- _What the exercise asks_
Copy nothing but the lines below running from the line containing "Write the bpy" through the line containing "COL = sc.collection", both end lines included.

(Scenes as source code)
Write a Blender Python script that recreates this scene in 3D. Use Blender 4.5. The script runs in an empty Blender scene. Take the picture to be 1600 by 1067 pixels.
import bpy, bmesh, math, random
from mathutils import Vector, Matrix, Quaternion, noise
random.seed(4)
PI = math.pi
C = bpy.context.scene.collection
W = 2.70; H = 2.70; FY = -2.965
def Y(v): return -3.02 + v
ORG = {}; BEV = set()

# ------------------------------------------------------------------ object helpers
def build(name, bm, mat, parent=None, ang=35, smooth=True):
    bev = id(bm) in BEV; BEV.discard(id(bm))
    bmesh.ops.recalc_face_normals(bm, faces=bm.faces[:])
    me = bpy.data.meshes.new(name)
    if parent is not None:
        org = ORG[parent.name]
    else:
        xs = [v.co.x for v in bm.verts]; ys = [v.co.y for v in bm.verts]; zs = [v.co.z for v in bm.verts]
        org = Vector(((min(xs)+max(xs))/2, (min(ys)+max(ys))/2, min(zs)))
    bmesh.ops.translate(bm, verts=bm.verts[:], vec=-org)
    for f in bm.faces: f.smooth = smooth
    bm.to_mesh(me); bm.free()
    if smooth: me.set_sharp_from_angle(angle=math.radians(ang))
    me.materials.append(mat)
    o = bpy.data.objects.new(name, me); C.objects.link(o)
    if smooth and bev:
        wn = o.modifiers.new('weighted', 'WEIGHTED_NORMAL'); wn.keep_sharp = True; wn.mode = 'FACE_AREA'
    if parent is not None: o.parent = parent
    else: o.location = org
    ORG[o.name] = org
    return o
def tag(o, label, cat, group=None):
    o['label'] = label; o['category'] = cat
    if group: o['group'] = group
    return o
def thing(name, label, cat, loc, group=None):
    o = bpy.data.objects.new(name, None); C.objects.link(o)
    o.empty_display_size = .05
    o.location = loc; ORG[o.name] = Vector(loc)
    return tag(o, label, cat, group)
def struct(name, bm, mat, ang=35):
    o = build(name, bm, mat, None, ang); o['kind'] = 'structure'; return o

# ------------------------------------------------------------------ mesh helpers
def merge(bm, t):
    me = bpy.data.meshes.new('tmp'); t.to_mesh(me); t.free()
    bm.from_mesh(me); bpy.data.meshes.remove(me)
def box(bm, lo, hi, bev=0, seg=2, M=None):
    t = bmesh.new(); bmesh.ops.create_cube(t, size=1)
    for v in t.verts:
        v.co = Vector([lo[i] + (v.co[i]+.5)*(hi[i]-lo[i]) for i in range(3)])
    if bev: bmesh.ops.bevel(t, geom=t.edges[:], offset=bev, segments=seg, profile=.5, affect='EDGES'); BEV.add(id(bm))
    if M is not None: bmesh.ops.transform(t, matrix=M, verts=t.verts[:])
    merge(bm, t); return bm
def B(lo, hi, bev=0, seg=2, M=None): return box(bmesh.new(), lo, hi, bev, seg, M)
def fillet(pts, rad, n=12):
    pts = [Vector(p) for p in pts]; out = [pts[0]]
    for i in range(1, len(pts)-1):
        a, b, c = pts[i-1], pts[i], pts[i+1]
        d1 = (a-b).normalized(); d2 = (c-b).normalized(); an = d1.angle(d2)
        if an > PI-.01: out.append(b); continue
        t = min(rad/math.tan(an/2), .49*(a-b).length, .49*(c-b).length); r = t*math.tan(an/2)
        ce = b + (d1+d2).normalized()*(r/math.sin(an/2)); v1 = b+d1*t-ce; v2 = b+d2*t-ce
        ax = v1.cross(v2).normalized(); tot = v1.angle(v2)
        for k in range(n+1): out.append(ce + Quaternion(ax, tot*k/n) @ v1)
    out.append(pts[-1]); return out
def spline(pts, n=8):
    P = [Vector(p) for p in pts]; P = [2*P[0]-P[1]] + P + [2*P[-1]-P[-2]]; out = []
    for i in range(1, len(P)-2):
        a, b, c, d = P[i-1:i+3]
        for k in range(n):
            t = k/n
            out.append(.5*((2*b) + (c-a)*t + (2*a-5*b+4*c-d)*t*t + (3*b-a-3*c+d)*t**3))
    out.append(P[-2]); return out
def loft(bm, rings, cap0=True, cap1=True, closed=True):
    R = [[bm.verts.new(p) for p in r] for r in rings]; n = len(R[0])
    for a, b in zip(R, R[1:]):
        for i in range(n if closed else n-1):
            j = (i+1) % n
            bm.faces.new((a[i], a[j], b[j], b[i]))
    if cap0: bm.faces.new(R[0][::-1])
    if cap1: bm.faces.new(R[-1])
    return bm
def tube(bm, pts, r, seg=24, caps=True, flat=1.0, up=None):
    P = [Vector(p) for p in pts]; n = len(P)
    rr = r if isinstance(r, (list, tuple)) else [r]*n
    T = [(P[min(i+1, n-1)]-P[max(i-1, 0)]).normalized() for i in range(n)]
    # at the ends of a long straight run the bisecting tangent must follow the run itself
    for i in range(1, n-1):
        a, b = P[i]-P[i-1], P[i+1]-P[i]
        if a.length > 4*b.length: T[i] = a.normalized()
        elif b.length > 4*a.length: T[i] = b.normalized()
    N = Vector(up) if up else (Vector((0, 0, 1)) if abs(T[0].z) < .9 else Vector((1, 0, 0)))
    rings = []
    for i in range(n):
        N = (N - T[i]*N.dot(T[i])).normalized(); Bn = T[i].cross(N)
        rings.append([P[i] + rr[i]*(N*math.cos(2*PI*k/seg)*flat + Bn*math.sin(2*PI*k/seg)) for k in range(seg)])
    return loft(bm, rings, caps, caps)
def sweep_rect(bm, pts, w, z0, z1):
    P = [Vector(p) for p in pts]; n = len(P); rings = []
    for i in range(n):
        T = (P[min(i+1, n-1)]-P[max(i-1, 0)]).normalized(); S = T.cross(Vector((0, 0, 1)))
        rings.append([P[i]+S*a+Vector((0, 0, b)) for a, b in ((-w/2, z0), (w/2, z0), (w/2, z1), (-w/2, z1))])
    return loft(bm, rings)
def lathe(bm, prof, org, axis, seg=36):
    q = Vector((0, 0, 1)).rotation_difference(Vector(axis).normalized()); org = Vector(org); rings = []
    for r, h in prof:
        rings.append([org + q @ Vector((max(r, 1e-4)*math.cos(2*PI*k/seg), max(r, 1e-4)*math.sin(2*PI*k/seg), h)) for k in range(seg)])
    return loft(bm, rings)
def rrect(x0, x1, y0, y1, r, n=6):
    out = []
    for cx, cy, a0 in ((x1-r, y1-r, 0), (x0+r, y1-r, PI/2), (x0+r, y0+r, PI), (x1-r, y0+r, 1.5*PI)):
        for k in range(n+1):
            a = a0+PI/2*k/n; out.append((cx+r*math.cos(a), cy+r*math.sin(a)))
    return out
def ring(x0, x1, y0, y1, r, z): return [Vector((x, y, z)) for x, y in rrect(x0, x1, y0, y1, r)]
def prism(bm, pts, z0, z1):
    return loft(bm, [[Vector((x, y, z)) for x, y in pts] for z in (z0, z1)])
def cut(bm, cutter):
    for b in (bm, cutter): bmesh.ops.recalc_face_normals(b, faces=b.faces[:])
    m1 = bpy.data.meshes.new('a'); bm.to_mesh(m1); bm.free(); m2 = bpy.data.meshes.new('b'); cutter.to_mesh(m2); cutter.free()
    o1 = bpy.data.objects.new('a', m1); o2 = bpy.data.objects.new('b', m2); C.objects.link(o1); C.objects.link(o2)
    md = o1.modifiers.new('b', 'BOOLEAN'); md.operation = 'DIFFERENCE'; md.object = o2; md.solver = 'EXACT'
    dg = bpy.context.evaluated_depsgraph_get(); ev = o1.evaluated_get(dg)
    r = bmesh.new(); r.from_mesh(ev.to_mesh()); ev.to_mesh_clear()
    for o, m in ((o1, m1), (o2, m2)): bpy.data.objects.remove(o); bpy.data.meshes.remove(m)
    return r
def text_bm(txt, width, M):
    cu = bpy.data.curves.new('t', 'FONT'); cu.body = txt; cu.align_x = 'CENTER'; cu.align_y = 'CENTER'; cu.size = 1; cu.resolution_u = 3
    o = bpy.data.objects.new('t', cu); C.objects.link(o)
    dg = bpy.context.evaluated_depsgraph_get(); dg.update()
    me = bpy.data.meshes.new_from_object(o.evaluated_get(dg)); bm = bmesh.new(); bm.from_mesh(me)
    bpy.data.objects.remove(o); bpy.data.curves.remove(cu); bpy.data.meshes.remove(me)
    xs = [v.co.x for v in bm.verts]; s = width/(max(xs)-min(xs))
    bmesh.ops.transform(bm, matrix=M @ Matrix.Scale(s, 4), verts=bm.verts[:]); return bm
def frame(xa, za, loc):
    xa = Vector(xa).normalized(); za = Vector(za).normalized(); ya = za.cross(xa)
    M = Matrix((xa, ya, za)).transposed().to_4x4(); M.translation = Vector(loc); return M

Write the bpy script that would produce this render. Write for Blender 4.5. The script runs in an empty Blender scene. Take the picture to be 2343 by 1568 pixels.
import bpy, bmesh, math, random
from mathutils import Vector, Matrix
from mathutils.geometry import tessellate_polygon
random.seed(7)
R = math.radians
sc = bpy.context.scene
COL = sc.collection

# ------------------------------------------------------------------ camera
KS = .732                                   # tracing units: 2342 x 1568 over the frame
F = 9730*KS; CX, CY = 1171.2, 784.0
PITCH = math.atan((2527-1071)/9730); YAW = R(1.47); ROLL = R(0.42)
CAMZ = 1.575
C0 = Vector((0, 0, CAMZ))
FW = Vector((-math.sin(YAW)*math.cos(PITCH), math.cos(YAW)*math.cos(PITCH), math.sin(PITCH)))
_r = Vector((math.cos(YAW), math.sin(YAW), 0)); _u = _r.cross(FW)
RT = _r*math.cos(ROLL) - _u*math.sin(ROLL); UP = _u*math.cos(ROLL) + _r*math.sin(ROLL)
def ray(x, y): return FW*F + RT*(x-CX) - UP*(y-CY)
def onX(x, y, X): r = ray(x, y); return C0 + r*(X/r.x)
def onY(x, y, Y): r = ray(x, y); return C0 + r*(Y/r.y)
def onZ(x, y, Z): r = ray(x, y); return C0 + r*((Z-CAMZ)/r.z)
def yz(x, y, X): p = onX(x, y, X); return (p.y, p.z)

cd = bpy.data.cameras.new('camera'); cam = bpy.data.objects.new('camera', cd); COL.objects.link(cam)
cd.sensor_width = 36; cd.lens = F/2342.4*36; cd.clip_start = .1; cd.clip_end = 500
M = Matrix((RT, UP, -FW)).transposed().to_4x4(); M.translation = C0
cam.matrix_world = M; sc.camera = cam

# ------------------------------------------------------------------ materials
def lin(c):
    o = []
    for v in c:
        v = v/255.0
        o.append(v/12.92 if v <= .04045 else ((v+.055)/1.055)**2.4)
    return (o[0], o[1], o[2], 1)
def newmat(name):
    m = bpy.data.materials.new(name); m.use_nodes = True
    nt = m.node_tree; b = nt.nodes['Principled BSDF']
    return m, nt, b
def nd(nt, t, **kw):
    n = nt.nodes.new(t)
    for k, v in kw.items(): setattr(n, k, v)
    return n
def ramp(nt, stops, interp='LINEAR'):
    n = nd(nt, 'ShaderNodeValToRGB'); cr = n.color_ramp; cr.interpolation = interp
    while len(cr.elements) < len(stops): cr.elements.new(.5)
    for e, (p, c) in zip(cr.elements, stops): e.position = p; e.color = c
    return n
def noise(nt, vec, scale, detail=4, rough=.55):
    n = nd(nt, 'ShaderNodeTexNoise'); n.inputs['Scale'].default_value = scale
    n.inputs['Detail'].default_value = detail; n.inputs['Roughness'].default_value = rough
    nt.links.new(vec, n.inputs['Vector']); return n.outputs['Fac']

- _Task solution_
Write the bpy script that would produce this render. Write for Blender 4.5. The script runs in an empty Blender scene. Take the picture to be 2343 by 1568 pixels.
import bpy, bmesh, math, random
from mathutils import Vector, Matrix
from mathutils.geometry import tessellate_polygon
random.seed(7)
R = math.radians
sc = bpy.context.scene
COL = sc.collection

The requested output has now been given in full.